> [WRITTEN PROBLEM]
Repeat only the lines running from the beginning of the material through the line that contains "m.build('logo_mark', 'white_paint', t)".

START

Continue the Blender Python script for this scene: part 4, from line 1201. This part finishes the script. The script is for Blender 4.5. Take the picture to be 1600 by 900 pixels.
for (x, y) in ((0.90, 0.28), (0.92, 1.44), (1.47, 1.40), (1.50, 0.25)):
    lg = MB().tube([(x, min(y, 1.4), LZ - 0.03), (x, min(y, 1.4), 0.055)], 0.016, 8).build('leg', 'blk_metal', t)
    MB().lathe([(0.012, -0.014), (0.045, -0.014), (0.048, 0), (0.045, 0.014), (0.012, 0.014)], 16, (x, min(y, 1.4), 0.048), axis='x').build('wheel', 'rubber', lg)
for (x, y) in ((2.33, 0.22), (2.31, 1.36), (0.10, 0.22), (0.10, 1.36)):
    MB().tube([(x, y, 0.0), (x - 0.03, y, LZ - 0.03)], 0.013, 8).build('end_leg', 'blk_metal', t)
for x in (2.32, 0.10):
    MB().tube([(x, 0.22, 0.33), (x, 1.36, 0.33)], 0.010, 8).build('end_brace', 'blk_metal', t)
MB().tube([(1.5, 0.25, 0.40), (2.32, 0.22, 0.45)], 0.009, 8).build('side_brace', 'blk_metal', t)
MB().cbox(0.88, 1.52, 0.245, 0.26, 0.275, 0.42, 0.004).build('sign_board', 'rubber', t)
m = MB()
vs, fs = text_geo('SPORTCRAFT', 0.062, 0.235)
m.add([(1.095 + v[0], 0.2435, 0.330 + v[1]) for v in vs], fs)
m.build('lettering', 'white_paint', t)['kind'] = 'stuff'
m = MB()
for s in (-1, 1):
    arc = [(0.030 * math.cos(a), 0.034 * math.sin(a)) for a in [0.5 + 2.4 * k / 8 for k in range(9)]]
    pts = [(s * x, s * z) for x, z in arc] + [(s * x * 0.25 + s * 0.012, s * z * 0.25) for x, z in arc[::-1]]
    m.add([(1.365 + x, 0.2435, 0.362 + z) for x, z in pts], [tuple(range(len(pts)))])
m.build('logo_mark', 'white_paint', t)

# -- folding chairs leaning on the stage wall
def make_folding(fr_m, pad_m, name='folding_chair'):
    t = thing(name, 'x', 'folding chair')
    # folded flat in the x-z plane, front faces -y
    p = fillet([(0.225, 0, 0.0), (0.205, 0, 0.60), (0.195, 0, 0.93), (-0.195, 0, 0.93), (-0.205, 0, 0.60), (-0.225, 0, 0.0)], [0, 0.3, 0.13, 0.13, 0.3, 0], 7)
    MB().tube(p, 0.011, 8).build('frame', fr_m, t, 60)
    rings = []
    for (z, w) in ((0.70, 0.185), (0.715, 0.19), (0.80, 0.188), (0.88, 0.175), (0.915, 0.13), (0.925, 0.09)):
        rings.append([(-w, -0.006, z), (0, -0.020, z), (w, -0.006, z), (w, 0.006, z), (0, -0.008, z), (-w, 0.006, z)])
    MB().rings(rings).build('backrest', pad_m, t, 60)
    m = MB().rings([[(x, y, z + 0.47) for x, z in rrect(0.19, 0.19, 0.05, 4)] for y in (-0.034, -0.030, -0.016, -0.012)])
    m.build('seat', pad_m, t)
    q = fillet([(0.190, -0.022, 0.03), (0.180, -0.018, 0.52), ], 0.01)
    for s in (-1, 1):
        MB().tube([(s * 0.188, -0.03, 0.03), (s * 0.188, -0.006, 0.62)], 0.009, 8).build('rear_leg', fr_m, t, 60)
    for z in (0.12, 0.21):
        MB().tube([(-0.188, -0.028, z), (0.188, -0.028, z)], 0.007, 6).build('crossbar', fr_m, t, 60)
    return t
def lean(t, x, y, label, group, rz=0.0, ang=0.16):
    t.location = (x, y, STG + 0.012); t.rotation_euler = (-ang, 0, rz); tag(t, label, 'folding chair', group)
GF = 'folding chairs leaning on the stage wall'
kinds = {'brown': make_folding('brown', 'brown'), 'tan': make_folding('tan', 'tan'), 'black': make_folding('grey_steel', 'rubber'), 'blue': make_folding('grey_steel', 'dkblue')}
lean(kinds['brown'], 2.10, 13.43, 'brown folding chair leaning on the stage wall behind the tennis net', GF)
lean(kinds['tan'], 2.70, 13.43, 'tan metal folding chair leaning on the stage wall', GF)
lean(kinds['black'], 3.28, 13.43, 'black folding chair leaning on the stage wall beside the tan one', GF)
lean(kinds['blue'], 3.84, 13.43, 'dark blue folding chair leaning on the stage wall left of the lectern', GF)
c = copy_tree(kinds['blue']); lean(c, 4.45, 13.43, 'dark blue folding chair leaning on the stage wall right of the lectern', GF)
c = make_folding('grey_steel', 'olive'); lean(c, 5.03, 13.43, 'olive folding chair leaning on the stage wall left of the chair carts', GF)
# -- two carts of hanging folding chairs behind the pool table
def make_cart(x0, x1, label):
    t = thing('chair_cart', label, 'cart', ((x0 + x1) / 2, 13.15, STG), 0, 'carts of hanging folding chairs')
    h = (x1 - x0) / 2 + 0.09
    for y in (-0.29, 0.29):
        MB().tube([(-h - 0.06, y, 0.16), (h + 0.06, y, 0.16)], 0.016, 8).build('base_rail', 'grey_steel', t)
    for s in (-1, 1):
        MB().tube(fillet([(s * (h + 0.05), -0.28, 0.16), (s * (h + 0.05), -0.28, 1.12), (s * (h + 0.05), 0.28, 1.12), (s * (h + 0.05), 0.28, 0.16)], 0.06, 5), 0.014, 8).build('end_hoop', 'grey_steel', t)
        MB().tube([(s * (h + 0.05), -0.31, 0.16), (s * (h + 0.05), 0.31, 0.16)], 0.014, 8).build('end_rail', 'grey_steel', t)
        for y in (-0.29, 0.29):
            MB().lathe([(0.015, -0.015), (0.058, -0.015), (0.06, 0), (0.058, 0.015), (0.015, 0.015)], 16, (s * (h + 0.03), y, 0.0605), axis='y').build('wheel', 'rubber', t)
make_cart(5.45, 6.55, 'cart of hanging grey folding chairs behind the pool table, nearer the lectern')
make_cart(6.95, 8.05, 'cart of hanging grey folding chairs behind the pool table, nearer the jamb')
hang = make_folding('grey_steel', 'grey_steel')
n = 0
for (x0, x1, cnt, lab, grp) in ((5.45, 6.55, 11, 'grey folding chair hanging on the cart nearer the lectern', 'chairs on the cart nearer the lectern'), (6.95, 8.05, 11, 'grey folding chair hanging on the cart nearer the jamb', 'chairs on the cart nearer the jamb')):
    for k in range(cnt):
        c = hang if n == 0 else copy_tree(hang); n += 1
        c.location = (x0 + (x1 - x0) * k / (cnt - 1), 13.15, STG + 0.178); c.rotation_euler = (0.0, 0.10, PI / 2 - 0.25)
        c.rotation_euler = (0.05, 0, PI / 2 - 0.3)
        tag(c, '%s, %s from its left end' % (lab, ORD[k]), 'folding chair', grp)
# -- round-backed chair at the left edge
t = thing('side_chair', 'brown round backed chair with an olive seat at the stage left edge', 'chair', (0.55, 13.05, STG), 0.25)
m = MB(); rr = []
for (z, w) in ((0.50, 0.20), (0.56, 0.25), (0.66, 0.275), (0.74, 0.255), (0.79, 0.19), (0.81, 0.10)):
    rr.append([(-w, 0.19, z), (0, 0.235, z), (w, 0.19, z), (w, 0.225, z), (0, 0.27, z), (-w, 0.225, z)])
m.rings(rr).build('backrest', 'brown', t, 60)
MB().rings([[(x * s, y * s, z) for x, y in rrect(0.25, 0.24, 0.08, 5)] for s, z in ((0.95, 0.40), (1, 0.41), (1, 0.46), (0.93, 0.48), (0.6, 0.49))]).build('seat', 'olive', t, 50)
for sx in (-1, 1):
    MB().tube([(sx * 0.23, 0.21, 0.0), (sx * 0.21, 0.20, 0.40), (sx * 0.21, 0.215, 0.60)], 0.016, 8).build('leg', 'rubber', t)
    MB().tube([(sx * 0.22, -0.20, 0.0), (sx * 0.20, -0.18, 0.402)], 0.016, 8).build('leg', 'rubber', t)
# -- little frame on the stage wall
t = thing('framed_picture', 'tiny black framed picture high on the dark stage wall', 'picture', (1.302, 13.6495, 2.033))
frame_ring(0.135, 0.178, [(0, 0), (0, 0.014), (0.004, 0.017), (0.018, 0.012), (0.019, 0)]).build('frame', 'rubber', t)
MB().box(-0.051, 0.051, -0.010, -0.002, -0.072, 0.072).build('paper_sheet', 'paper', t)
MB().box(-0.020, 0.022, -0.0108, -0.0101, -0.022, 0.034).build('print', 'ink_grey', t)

END

> [ANSWER]
Continue the Blender Python script for this scene: part 4, from line 1201. This part finishes the script. The script is for Blender 4.5. Take the picture to be 1600 by 900 pixels.
for (x, y) in ((0.90, 0.28), (0.92, 1.44), (1.47, 1.40), (1.50, 0.25)):
    lg = MB().tube([(x, min(y, 1.4), LZ - 0.03), (x, min(y, 1.4), 0.055)], 0.016, 8).build('leg', 'blk_metal', t)
    MB().lathe([(0.012, -0.014), (0.045, -0.014), (0.048, 0), (0.045, 0.014), (0.012, 0.014)], 16, (x, min(y, 1.4), 0.048), axis='x').build('wheel', 'rubber', lg)
for (x, y) in ((2.33, 0.22), (2.31, 1.36), (0.10, 0.22), (0.10, 1.36)):
    MB().tube([(x, y, 0.0), (x - 0.03, y, LZ - 0.03)], 0.013, 8).build('end_leg', 'blk_metal', t)
for x in (2.32, 0.10):
    MB().tube([(x, 0.22, 0.33), (x, 1.36, 0.33)], 0.010, 8).build('end_brace', 'blk_metal', t)
MB().tube([(1.5, 0.25, 0.40), (2.32, 0.22, 0.45)], 0.009, 8).build('side_brace', 'blk_metal', t)
MB().cbox(0.88, 1.52, 0.245, 0.26, 0.275, 0.42, 0.004).build('sign_board', 'rubber', t)
m = MB()
vs, fs = text_geo('SPORTCRAFT', 0.062, 0.235)
m.add([(1.095 + v[0], 0.2435, 0.330 + v[1]) for v in vs], fs)
m.build('lettering', 'white_paint', t)['kind'] = 'stuff'
m = MB()
for s in (-1, 1):
    arc = [(0.030 * math.cos(a), 0.034 * math.sin(a)) for a in [0.5 + 2.4 * k / 8 for k in range(9)]]
    pts = [(s * x, s * z) for x, z in arc] + [(s * x * 0.25 + s * 0.012, s * z * 0.25) for x, z in arc[::-1]]
    m.add([(1.365 + x, 0.2435, 0.362 + z) for x, z in pts], [tuple(range(len(pts)))])
m.build('logo_mark', 'white_paint', t)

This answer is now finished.